George Jewell, 63, a stocky retired tractor driver who has lived in the area off and on for 50 years, was walking near the trailer that serves as the community library at 10:15.

And then he wasn't.

"Yeah, it knocked me on the ground," Jewell said. "I never been knocked on the ground by anyone or anything before. I got punched real good in Vegas one time, and it didn't knock me down that good."

People over a 350-mile stretch of California, from Orange County to Sacramento, reported feeling the quake. More than 150 aftershocks followed the temblor, including one with a magnitude of 5.0, which is considered moderate, and four others of 4.1 or higher.

Geologists attributed the relatively minor damage to California's strict, earthquake-minded building codes and to the fact that the temblor struck in a rural area.

Although 57 people died in the 6.7 Northridge quake in 1994 _ which prompted even stricter building requirements _ some 35,000 died in Bam, Iran, last December when a 6.6 magnitude quake demolished 85 percent of the city's mostly mud-and-straw buildings.
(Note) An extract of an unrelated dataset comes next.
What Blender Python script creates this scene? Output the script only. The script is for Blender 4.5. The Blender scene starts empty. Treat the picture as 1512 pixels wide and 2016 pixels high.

As John Varian, owner of the Parkfield Inn, put it: "There's no skyscrapers to fall down, so it's never a big deal."

Tuesday's quake, which was located at the seismically shallow depth of 4.9 miles, was of a type known as a "slip-strike" quake, which causes the ground to move horizontally, geologists said.

One of the most seismically active regions in the world _ and packed with more seismic instruments than any similar site _ the Parkfield area is home to residents accustomed to bolting paintings to the walls, securing glassware with double-sided tape and trying to make a buck off the ever-impending "Big One."

"Eat here when it happens!" advertises the Parkfield Cafe, where $15.95 will buy you the "Magnitude 6" top sirloin. "Sleep here when it happens!" beckons Varian's Parkfield Inn.

Although the quake caused relatively minor damage, a few partially crumbled ceilings and chimneys and the fresh memory of a magnitude 6.5 temblor San Simeon quake that killed two people last December in Paso Robles, 27 miles to the southeast, made Tuesday's quake especially jarring for some.

At the Work Family Ranch near Parkfield, the ceiling of the adobe house Kelley Work's grandfather had built in 1933 partially caved in and vases and pictures smashed to the floor, forcing the Works to take up residence in a guest house.

"I'm done being in this house," Work said. "It scares me to death."

Between the mid 19th century and mid 20th century, Parkfield experienced a 6.0 magnitude quake every 22 years, on average _ a regularity good enough in the unpredictable realm of seismology to prompt scientists to begin the Parkfield Experiment two decades ago.

Over the years they have filled the hills and dales, cracks and crevasses with hundreds of instruments _ seismometers, "creepometers," strain meters, global satellite positioning markers and nearly every other device used to study seismic movements both dramatic and subtle.

Tuesday's quake may well become the most-studied quake in history, scientists said.

"We expect to learn a lot, to get a lot of data from this earthquake," said California Institute of Technology seismologist Kate Hutton.